DURANTE AS COMPRAS

- Crônica na Veia -

Por Soaroir Maria de Campos

15/07/07

Hoje, quando entrei nas Arcadas, padaria do meu bairro e comprei dois pães, do tipo que a gente usa para cachorro-quente, com cara de amanteigado, liso e brilhante, aspecto de meio doce meio salgado, não tinha a menor idéia de onde um deles iria parar. A princípio, era para o lanche da tarde, mas o destino mudou o caminho de um deles.

Cheia de sacolas de supérfluos, esperava o farol quando uma bela figura aparentando aproximadamente seus 22 anos se aproximou. Balbuciou alguma coisa, que, pelo volume, não era de seu feitio. Disse-lhe: “Desculpe-me. Não entendi”, e então, num tom menos baixo, disse: “Pode me ajudar para comer alguma coisa?”. Foi mais ou menos isso que entendi. Minha resposta foi a de que naquele momento eu não tinha dinheiro e virei as costas. Por sua vez, aquela figura magra, esguia e pálida, de aparência meio andrógena, cruzou minha frente e se dirigiu à outra senhora, que em cujo semblante, à curta distância, pude perceber medo e negação.

Foi aí que prestei atenção ao “pedinte”. Carregava uma mala do tipo baú executivo guarnecida com uma fita semelhante às dos crachás e com o logo de uma empresa bem conhecida. Corri os olhos pela figura de costas e, embora sua roupa fosse de esmerado cuidado, percebi que na perna esquerda havia um rasgo costurado com uma espécie de barbante marrom. Não é um nerd, tampouco um emo, ou vagabundo; se fosse não faria questão de tentar esconder aquele rasgo costurado que, aparentemente, o humilhava mais do que se não o tivesse tentado disfarçar.

O farol ia fechar, mas, embora eu seja do tipo apressada, impulsivamente pensei: “O farol vai abrir novamente.” Contornei aquele rapaz e fitei seus olhos, azuis e tristes. Perguntei-lhe: “De onde você é?”. Respondeu-me “Cachoeira Paulista. Passava fome por lá, e vim tentar a sorte aqui. Mas o amigo onde eu ia me hospedar viajou e agora não tenho nem o que comer”. “Tenho pão", disse eu já abrindo uma das sacolas. “Mas a senhora comprou porque precisava...”. ”Você quer o pão ou não?”. “Obrigado. Deus lhe abençoe.”.

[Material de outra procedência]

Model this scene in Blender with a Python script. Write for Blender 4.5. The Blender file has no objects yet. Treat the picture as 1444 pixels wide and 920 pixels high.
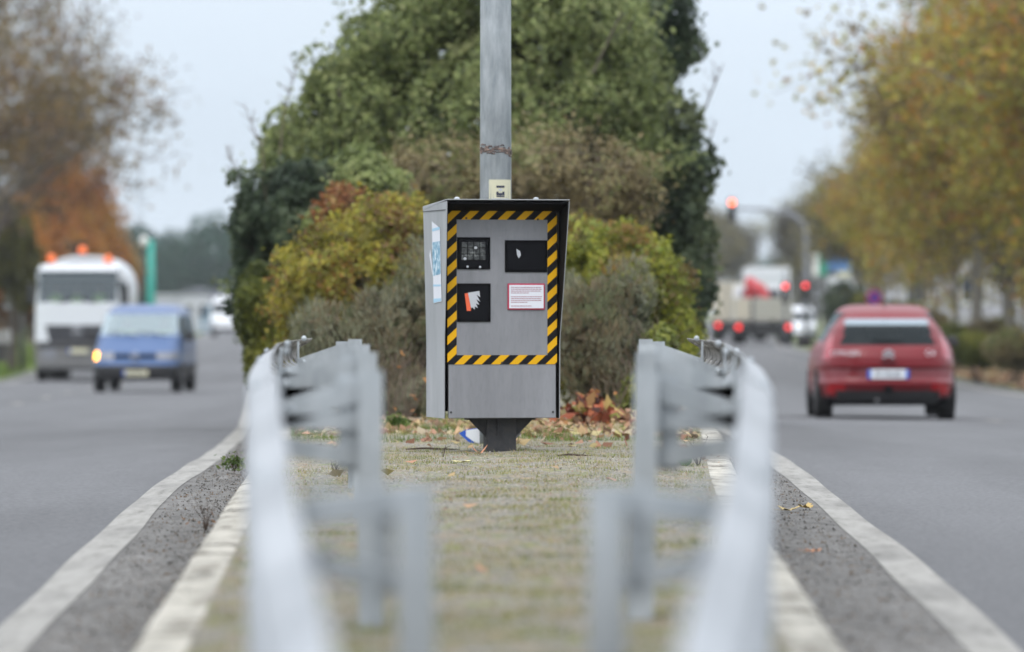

Atravessei o farol da Paulista com a Brigadeiro sem nem sequer olhar para trás. Enquanto eu caminhava, bateu-me uma grande tristeza. Pensei na mãe dele. Pensei na escolha que ele fizera. Pensei… Mais adiante, ainda pensando, olhei para minha sacola de supérfluos. Pensei que, mais que pão, aquele moço teria apreciado mais se eu tivesse lhe perguntado o seu nome.